I witnessed the other end of that automotive evolutionary line at the annual Concours d'Elegance in August -- more than 200 exquisitely restored classic cars, arranged along Pebble Beach's 18th fairway to be scrutinized like ultra-expensive livestock at the no-credit-limit county fair. Former Microsoft COO Jon Shirley's low-slung, touch-it-with-gloves 1938 Alfa Romeo 8C hardtop won Best of Show, but Jay Leno's 1953 Chrysler "Tank Car" had the most eyeball. He basically attached running gear, a steering wheel and a seat to a five-ton, 1,600-horsepower World War II tank engine. And he drives the six-miles-per-gallon monster to work.

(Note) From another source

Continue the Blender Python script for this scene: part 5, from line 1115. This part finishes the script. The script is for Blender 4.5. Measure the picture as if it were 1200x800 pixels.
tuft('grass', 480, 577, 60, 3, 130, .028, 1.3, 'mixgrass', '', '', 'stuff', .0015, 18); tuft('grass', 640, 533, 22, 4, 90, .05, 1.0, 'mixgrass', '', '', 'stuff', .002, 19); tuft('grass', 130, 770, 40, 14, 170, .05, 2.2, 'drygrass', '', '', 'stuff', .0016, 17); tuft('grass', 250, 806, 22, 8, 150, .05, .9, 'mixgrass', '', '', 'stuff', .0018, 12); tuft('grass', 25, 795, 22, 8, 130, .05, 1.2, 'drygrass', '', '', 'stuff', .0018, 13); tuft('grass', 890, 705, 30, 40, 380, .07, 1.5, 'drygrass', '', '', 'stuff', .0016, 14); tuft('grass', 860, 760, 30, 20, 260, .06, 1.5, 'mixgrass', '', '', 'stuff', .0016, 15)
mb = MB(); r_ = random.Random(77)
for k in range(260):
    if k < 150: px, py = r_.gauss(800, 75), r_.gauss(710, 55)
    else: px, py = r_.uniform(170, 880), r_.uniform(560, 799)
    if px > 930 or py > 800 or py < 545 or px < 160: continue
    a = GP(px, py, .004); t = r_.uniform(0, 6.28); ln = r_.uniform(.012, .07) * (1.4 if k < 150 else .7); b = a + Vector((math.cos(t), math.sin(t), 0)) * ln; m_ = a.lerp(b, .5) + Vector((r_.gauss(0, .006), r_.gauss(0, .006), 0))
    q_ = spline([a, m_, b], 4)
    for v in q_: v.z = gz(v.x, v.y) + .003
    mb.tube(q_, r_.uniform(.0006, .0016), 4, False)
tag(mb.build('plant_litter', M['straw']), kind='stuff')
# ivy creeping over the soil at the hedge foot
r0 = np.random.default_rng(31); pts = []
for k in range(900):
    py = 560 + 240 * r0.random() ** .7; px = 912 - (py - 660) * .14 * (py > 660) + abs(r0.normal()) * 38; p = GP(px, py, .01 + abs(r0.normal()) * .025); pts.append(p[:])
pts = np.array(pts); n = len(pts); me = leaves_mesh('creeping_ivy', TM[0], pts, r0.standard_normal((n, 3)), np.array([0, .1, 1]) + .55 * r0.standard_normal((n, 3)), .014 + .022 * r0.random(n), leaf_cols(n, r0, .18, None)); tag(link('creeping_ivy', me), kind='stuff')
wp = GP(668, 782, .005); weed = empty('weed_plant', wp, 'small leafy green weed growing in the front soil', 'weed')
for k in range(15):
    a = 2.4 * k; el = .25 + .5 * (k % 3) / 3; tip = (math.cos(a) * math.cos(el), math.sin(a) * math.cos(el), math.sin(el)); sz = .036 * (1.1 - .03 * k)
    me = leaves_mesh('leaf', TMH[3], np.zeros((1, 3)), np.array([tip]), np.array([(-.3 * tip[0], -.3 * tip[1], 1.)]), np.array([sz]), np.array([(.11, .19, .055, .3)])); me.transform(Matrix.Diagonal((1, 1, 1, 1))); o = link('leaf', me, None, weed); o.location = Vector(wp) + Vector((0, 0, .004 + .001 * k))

With Pebble Beach's links out of commission for the Concours, it was time to drift back toward Los Angeles and a round at blissfully masochistic La Purisima, off the Pacific Coast Highway between San Luis Obispo and Santa Barbara.
Locally, "La Piranha" is known as the place where visiting vanity handicaps go to die. They didn't even play the Q-school finals from all 7,105 yards, what with morning winds of 30 miles per hour and synapse-shorting green contours. Pitch up and make a double-breaker for par and it feels like you've escaped punishment, but your time is going to come.
Looking on the bright side: Having my soul crushed by an unreachable par 4 made it easier to accept the cartoonishly bad traffic on the way back to LAX.